● Set task
Please repeat, exactly and with nothing added, the lines running from the line that contains "Write part 5" to the line that contains "if X > 3.0 and Y < 33: Y += 1.5", both lines included.

● Entries
>>>>>
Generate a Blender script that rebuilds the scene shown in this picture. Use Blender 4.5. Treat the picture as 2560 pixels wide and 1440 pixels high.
<<<<<
>>>>>
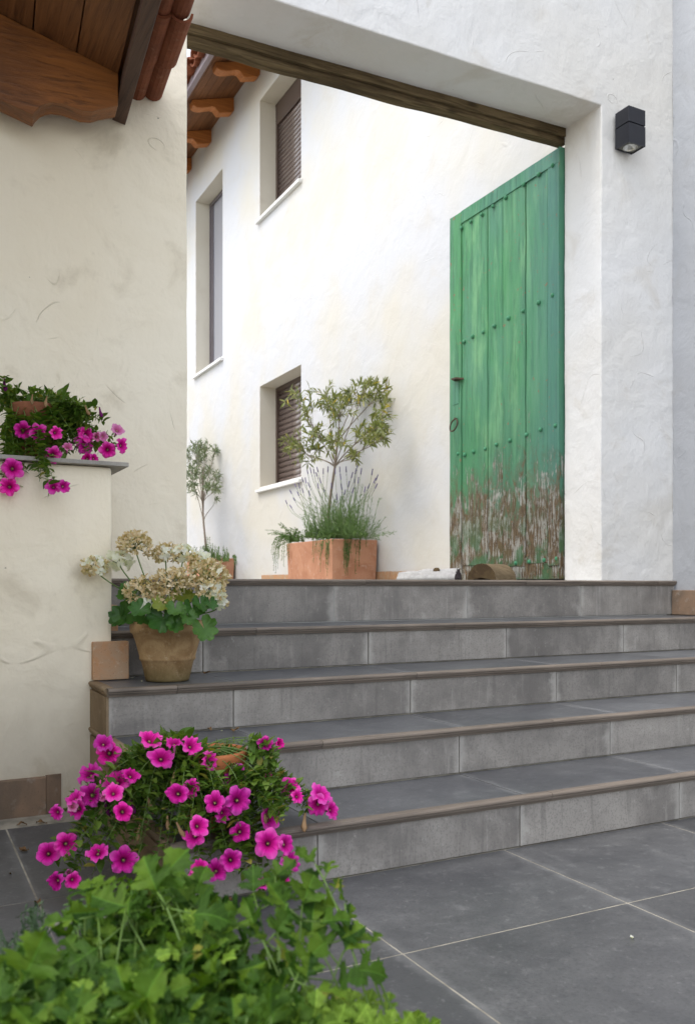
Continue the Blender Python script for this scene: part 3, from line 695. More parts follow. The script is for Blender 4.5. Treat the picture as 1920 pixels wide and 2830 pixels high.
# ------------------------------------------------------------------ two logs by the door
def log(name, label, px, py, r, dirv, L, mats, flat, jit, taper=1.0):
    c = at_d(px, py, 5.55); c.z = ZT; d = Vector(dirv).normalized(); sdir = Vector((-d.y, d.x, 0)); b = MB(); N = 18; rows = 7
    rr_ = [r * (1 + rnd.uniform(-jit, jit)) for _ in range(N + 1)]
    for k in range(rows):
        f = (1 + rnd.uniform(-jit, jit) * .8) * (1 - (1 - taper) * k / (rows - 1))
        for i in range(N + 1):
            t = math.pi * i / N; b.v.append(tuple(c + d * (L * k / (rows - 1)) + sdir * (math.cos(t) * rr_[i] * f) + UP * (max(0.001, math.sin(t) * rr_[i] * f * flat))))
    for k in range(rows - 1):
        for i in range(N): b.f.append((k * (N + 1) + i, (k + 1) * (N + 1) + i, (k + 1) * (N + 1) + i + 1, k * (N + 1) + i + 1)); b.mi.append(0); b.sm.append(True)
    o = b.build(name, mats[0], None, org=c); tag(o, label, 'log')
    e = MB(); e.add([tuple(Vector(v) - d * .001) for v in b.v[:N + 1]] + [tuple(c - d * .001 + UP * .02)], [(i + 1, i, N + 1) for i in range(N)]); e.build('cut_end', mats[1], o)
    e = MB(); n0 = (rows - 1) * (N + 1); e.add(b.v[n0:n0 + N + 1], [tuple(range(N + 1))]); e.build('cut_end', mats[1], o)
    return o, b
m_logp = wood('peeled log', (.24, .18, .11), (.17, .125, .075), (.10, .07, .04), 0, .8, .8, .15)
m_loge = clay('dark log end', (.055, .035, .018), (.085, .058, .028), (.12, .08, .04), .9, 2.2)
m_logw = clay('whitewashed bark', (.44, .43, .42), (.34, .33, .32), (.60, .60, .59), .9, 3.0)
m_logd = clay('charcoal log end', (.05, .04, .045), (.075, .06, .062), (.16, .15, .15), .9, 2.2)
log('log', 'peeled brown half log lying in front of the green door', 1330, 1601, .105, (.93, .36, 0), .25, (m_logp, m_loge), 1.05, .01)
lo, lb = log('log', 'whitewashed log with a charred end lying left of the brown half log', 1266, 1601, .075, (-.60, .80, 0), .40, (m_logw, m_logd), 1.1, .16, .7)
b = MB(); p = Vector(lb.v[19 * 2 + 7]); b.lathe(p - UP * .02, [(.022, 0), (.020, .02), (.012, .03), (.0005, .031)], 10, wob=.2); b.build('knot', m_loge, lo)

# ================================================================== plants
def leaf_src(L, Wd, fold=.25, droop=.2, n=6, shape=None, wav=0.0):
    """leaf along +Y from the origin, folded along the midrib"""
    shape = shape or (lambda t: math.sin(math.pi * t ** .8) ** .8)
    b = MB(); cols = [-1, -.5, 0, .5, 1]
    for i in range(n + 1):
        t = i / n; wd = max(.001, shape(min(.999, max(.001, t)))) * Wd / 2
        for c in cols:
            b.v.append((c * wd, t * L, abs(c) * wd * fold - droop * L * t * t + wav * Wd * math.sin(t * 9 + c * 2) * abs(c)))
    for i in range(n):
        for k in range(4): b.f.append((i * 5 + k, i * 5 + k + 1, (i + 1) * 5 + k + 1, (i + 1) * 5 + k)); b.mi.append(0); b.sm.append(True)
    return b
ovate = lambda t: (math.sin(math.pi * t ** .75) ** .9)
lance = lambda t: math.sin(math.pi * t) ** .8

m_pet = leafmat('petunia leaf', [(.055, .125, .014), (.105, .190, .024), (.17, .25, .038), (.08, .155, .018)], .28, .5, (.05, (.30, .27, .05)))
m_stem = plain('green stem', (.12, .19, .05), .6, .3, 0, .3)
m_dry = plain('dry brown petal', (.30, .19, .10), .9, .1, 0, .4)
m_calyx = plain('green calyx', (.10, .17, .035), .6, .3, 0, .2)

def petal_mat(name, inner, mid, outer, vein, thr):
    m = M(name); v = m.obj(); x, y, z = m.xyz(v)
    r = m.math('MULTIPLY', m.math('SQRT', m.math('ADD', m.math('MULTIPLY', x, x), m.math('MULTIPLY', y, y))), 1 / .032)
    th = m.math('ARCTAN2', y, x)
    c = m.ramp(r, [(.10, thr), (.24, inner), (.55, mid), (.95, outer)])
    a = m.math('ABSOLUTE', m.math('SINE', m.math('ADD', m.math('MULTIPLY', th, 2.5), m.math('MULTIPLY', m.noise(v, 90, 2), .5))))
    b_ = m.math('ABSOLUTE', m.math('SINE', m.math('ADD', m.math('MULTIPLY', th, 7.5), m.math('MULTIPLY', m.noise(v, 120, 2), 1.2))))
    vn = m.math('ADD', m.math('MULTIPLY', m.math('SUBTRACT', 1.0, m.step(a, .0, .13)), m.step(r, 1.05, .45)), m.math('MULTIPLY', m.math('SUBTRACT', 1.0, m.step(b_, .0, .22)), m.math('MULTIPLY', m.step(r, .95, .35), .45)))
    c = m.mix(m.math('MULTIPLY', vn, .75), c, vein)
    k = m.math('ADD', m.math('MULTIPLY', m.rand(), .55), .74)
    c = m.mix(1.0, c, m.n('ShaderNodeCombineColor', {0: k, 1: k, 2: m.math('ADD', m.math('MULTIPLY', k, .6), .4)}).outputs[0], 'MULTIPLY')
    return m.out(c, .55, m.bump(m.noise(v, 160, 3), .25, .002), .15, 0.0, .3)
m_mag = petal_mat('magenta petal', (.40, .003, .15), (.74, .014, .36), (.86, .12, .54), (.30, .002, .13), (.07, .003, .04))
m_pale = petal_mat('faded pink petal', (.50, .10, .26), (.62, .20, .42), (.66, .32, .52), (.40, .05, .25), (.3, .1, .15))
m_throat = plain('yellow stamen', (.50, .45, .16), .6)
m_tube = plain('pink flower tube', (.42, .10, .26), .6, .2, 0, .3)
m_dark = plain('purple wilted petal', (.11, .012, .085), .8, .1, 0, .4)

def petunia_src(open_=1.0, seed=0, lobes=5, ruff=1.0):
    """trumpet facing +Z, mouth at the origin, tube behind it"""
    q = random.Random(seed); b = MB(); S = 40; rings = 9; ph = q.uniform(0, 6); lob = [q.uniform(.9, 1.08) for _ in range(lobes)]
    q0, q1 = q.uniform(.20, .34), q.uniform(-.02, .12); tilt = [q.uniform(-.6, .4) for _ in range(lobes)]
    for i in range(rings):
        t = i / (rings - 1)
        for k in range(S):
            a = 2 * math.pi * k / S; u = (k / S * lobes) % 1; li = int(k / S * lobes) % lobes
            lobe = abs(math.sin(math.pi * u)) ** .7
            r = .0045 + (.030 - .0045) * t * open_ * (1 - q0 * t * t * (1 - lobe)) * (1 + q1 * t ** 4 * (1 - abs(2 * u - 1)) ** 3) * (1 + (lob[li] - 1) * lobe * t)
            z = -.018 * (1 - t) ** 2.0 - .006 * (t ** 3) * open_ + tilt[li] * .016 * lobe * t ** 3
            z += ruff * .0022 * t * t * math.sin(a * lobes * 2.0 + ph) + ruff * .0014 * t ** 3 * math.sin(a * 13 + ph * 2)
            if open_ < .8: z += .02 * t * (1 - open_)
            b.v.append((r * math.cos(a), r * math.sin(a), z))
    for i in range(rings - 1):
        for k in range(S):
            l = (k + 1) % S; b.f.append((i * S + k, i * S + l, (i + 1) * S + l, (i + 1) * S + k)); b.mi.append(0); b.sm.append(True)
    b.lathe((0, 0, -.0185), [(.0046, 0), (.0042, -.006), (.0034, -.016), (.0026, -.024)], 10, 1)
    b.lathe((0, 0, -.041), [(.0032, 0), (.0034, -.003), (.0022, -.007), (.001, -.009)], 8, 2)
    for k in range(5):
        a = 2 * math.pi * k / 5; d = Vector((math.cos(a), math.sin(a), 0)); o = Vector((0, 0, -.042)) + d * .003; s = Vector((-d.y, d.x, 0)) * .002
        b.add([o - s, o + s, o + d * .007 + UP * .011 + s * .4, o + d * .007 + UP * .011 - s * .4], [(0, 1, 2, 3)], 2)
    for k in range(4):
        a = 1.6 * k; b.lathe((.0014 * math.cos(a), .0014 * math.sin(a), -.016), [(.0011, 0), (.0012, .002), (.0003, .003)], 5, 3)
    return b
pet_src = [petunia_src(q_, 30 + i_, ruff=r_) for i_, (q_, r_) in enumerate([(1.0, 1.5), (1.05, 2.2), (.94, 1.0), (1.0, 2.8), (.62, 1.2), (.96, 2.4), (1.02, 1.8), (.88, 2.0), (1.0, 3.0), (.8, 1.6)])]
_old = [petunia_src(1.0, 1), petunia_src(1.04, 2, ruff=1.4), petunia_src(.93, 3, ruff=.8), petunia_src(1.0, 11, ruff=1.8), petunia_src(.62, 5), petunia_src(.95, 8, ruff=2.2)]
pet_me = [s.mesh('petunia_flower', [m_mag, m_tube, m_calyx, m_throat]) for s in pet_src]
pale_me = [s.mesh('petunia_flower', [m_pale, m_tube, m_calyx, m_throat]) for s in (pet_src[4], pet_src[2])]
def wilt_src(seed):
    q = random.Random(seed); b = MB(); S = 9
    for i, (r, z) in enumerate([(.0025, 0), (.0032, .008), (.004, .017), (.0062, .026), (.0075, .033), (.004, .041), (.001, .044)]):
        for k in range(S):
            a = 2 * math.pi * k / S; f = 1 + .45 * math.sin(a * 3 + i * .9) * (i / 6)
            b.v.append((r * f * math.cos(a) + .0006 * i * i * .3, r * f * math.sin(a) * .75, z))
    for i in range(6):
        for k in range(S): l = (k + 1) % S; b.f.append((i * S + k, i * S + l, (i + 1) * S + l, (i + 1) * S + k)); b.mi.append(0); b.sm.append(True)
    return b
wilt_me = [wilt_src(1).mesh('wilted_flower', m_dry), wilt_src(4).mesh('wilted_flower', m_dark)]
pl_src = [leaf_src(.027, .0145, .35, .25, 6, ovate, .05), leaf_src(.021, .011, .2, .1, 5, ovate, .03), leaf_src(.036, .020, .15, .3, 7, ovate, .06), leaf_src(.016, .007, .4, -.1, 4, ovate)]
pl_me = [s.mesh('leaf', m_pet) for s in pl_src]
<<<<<
>>>>>
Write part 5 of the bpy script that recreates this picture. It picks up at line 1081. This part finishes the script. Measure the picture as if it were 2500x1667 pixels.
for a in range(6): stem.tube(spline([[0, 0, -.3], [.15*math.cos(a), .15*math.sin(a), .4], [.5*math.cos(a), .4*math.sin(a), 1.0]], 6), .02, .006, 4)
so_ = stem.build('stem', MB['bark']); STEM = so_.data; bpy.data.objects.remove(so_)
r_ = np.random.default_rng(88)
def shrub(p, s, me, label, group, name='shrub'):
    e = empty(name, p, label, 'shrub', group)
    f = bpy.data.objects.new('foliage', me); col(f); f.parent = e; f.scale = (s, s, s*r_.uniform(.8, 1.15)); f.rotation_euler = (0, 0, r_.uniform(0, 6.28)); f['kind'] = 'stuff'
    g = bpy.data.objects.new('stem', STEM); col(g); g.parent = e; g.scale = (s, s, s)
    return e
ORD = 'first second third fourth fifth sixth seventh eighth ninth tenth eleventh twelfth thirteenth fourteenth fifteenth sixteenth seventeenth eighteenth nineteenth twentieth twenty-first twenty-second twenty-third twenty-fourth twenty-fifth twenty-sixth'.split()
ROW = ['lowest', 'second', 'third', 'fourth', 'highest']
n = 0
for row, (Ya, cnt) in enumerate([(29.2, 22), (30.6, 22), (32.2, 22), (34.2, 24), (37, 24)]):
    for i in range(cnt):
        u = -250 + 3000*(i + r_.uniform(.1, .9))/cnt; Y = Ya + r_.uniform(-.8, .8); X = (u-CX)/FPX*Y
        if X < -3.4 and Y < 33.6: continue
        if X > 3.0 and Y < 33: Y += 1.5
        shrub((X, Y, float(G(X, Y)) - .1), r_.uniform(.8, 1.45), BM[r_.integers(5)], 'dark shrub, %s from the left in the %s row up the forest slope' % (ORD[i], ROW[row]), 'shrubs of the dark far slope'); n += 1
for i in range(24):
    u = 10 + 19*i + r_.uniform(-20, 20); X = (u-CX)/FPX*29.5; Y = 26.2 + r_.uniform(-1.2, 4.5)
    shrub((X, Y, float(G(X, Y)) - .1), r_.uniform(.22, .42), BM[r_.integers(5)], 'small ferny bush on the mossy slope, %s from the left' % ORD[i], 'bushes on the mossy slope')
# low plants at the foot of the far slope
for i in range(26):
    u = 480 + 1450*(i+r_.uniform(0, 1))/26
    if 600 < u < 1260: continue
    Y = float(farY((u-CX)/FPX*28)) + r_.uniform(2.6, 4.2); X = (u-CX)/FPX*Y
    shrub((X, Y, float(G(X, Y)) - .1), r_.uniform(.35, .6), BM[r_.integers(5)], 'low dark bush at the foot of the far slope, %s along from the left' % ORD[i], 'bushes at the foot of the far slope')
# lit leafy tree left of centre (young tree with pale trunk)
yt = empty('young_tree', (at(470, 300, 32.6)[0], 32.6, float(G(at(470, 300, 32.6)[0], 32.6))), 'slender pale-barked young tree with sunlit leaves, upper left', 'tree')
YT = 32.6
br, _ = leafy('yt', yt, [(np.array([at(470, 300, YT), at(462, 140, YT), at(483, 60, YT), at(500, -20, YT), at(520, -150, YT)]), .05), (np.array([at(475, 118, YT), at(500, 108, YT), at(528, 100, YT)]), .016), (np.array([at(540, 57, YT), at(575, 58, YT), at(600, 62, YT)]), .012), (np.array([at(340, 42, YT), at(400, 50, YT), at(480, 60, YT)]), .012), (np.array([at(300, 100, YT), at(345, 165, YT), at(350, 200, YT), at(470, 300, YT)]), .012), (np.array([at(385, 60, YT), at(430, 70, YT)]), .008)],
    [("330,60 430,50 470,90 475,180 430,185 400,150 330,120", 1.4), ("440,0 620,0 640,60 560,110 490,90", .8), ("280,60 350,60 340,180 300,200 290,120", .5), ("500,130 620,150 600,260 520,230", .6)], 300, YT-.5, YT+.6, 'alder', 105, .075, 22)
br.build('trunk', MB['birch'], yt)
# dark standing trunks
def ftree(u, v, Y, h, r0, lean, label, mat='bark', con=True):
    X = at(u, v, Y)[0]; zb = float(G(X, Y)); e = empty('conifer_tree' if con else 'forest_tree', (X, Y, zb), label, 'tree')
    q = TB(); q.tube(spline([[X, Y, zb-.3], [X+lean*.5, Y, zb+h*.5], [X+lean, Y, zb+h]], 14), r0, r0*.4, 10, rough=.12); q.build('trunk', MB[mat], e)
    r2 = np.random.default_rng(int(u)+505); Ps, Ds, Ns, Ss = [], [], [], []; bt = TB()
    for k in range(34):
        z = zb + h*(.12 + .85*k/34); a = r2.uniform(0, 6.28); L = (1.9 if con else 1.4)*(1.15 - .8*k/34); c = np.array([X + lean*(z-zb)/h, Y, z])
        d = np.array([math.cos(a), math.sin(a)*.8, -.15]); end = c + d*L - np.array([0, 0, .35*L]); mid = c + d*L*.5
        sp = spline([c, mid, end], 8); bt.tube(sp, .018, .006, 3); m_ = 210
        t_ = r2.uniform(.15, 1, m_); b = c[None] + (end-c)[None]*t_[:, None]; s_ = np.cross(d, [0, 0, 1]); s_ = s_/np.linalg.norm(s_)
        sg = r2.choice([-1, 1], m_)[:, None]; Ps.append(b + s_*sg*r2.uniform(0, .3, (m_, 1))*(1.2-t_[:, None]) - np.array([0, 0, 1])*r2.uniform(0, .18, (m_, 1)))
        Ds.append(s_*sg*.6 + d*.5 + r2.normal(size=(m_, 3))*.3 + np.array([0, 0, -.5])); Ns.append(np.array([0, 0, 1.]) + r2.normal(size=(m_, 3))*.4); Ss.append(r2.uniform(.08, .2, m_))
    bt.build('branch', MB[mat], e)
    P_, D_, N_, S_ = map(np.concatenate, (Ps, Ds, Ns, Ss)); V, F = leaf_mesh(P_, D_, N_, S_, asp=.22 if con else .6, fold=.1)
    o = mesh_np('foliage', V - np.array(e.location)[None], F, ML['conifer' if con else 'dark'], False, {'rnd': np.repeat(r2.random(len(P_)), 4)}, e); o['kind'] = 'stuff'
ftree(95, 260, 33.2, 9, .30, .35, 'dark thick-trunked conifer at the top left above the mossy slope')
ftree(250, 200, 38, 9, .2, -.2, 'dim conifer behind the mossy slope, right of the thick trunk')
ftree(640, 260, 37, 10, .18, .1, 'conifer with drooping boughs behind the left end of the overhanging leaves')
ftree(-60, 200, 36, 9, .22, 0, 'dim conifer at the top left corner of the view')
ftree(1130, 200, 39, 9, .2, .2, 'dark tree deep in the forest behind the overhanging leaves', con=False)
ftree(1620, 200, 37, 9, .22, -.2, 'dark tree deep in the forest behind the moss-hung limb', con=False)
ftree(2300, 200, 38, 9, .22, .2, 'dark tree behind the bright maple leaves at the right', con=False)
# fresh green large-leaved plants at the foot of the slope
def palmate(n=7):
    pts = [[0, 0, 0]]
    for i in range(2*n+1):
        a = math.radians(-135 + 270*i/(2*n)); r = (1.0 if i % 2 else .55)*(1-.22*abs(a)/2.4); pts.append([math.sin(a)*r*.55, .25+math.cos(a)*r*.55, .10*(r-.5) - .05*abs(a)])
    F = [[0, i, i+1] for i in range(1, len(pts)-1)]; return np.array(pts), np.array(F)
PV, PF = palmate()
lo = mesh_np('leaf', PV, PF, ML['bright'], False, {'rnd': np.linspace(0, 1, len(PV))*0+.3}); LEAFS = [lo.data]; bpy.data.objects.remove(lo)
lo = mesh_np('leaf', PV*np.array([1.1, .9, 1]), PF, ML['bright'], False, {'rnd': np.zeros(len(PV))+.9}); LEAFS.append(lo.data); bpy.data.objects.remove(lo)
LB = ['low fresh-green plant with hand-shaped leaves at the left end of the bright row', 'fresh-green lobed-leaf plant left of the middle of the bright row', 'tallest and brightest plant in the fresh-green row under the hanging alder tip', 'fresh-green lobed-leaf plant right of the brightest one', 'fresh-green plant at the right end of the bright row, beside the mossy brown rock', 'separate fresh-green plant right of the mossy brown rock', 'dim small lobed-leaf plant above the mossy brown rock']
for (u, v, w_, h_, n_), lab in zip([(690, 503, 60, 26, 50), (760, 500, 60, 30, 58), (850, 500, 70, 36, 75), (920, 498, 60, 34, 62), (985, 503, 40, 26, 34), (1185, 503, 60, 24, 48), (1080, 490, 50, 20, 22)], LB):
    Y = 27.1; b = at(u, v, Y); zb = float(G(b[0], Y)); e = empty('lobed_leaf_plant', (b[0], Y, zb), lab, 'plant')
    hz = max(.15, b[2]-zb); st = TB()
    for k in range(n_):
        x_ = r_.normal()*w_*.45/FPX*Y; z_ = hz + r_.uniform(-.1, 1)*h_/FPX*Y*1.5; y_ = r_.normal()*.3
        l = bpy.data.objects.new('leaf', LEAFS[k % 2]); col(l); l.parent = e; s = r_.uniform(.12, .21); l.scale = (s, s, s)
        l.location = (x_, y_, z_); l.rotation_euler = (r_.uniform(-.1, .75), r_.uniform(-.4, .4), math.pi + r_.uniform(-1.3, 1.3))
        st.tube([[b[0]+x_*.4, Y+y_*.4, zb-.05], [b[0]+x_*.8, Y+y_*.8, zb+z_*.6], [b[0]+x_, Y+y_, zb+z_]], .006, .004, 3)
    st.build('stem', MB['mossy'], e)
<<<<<
● Task solution
Write part 5 of the bpy script that recreates this picture. It picks up at line 1081. This part finishes the script. Measure the picture as if it were 2500x1667 pixels.
for a in range(6): stem.tube(spline([[0, 0, -.3], [.15*math.cos(a), .15*math.sin(a), .4], [.5*math.cos(a), .4*math.sin(a), 1.0]], 6), .02, .006, 4)
so_ = stem.build('stem', MB['bark']); STEM = so_.data; bpy.data.objects.remove(so_)
r_ = np.random.default_rng(88)
def shrub(p, s, me, label, group, name='shrub'):
    e = empty(name, p, label, 'shrub', group)
    f = bpy.data.objects.new('foliage', me); col(f); f.parent = e; f.scale = (s, s, s*r_.uniform(.8, 1.15)); f.rotation_euler = (0, 0, r_.uniform(0, 6.28)); f['kind'] = 'stuff'
    g = bpy.data.objects.new('stem', STEM); col(g); g.parent = e; g.scale = (s, s, s)
    return e
ORD = 'first second third fourth fifth sixth seventh eighth ninth tenth eleventh twelfth thirteenth fourteenth fifteenth sixteenth seventeenth eighteenth nineteenth twentieth twenty-first twenty-second twenty-third twenty-fourth twenty-fifth twenty-sixth'.split()
ROW = ['lowest', 'second', 'third', 'fourth', 'highest']
n = 0
for row, (Ya, cnt) in enumerate([(29.2, 22), (30.6, 22), (32.2, 22), (34.2, 24), (37, 24)]):
    for i in range(cnt):
        u = -250 + 3000*(i + r_.uniform(.1, .9))/cnt; Y = Ya + r_.uniform(-.8, .8); X = (u-CX)/FPX*Y
        if X < -3.4 and Y < 33.6: continue
        if X > 3.0 and Y < 33: Y += 1.5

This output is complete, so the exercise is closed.